An end to high school trends


Casey Berndt

Hypebeats tend to spend lots of money on named brand shoes like Nike.

From Hydroflasks to Airpods to scrunchies and Gucci belts, status is vital to the average high school student. Thousands of high schoolers across the country spend money on name brand and high priced items.

Fitting in is a piece of the puzzle of high school that means more than most might think. People live for that feeling of acceptance, especially teens.

High School is hard on kids. There’s so much pressure that we face not only academically but materialistically as well. As you go down the hall of a high school you can almost immediately see the trends that are popular with the crowd.

Celebrities and influencers, including Youtubers , have a large role in establishing these trends. In perspective, when teens watch or look at the pictures of rappers, singers, and actors they want to be just like them. The problem with wanting to mirror these famous influencers is that it’s not affordable for the average viewer. 

Some of these brands are Louis Vuitton, Louboutin, Gucci, Balenciaga, and Off White. Items from these designer brands range anywhere from the mid-hundreds to the high thousands of dollars. 

Off-White is a great example, created by Virgil Abloh. His brand is based on Chicago streetwear and here in Indiana you don’t really think of streetwear, making this brand unique to people who normally don’t see streetwear.

Yet again this is a brand worn by big celebrities like Rihanna, A$AP Rocky and Travis Scott, influencing kids once again. Their big sellers are shoes, especially Nike collabs.

On Nike’s website a pair of Nike x Off-White AF1’s were a cheap $160. The trick about buying these is you had to enter a raffle to see if you were chosen to receive them. Once the raffle was over and winners were announced, people flocked to eBay and Stockx, selling the shoes for a whopping $4,000. 

The sad thing is people will pay for these shoes at any price as long as it says Nike or Off-White.

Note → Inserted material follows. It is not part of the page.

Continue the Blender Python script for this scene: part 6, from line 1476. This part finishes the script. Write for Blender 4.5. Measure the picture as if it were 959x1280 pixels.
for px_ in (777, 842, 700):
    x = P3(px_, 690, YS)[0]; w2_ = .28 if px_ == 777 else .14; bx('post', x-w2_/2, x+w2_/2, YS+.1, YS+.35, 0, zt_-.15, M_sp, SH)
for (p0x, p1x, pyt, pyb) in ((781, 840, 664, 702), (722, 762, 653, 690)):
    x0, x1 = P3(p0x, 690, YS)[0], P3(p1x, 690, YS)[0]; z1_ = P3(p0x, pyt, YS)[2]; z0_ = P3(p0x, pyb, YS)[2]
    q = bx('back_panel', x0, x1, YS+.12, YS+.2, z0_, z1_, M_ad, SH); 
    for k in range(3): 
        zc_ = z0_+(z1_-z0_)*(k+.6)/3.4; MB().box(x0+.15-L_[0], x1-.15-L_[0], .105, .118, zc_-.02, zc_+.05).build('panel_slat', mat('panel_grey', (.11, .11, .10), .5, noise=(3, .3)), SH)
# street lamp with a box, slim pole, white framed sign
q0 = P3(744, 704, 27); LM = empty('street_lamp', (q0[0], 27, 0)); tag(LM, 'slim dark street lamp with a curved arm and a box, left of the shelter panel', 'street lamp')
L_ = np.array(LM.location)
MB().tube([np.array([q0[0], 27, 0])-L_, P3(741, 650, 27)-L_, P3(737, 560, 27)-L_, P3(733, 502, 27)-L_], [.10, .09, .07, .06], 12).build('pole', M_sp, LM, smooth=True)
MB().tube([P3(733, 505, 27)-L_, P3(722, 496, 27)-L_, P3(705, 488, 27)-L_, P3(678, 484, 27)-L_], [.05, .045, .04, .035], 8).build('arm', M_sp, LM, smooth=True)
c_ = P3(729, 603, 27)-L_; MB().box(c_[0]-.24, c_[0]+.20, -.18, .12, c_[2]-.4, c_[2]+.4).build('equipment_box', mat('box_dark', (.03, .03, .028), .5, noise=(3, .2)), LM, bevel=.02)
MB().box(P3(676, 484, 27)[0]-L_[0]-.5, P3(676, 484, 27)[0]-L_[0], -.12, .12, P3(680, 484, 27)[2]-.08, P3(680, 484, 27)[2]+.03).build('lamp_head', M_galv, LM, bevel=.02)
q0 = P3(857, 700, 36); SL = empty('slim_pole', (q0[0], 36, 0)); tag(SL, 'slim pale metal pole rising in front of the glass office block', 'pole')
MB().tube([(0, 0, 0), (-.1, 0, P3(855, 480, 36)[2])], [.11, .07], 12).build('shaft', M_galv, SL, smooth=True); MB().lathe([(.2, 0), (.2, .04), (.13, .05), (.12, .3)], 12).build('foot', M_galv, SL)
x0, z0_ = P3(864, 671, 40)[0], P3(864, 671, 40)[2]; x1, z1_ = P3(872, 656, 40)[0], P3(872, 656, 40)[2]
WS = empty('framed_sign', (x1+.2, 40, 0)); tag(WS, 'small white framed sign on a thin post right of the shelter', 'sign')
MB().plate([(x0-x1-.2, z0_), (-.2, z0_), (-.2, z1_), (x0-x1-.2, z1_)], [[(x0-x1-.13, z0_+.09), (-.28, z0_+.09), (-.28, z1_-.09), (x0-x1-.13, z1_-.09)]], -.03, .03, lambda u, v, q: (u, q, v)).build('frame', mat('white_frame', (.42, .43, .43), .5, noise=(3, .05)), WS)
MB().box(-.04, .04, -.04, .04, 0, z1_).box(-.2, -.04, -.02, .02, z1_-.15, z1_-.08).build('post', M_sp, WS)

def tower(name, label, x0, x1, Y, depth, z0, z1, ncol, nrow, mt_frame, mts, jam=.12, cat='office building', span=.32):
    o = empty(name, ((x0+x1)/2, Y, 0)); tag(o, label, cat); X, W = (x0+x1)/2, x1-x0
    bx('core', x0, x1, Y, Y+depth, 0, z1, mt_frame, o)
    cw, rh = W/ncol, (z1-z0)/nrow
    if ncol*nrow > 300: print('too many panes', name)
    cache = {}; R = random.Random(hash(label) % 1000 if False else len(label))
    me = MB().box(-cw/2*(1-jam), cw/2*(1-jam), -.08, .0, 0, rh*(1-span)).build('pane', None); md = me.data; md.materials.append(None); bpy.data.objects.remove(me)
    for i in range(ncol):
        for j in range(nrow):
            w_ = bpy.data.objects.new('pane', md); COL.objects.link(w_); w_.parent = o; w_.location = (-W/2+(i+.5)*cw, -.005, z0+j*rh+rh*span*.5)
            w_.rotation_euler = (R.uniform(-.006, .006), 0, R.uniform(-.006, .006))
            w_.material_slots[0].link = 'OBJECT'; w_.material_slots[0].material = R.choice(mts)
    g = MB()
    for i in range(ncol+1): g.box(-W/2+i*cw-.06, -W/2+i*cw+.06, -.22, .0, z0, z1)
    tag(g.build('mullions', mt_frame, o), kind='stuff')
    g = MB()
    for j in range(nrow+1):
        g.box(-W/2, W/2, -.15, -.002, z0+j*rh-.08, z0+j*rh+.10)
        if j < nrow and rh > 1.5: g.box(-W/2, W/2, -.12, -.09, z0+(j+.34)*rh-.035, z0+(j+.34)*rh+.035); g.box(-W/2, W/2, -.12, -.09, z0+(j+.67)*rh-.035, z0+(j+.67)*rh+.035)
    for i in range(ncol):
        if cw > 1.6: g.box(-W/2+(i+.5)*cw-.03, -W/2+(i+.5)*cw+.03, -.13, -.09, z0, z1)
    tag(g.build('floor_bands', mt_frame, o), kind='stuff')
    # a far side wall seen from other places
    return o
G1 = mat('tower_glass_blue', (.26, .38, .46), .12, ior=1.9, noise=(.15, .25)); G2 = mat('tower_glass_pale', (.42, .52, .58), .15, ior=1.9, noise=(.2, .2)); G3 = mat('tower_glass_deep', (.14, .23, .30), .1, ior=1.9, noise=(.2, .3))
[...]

Hydroflasks are a huge seller among teens, especially girls. The popular water bottle is a high quality item and is around $50. Having the bottle to keep your water cold and actually for the reason to have a nice bottle is different from people buying them for the trend.

That’s another issue with these brands and teens. Whether its a swoosh, or a Louis Vuitton symbol, people will buy it because of the names deemed trendy in the high school hallways. 

Kids tend to wear name brands frequently in school to “flex.” It’s basically just showing off and whether it’s valid or not, this can influence how students are seen in school. 

People are so wrapped up in thinking that you need certain things or you need to act a certain way to be normal, but not every group is like this. You will always have your “rich kid” or “popular” kid group of course, and then you will have your other groups that do not follow trends and wear the latest fashions.

Not caring what people think is something teens struggle with as well.

No matter what you do in high school, if it isn’t within the trends, you’ll get judged for it, but not all students let this stop them from being who they are. 

Senior Cassie Middelton is someone who doesn’t fall with the trends. “They don’t last and I don’t care what people think,” she said. 

Confidence is key to these teens. Falling victim to the trends is not a bad thing at all–we can all admit we may have bought or done something because it was “ in” at the time.

But teens aren’t the only ones following trends and trends won’t make or break you either. They come with both positive and negative effects. 

Negative effects of trends are getting hurt or outcasted while the benefits of trends could be the complete opposite, allowing one to find a group of people to fit in with. 

The “weird” kids are the ones that tend to not follow trends, but are these kids even “weird?” What if they’re just normal people like you and they’d rather just not waste their money on what’s “in.”

That desire to fit in is so prevalent and for some, it sticks around into adulthood. It can hurt a person for not being accepted, making them feel ignored and even falling into a depression on a larger scale. 

Trends can harm people not necessarily physically, but mentally. Teens can get the idea that you have to have what everyone else has and you need to do what everyone else is doing. This idea will stick into the teens head to long for this standard and acceptance into society.

Some kids may try hard to be in this crowd, because what you wear unfortunately determines your worth.

You may be wearing the newest Nikes and Airpods and be immediately accepted, while on the other hand you could be wearing Sketchers and a hoodie and be turned down.

The dots don’t connect and there is no real reason to be targeted for dressing differently. Thinking that 17-year-olds make these “rules” is funny.

High school fads die quickly. Trends don’t stick around. Stressing about not having the newest shoes or the coolest hair is the least of our concerns. We stress already enough about the academic concerns of highschool let alone the materialistic concerns.

High school should be a time when memories are made and friendships are kept. Being in the loop is okay, but forcing yourself into trends isn’t. 

Look around and ask yourself…are the trends worth it?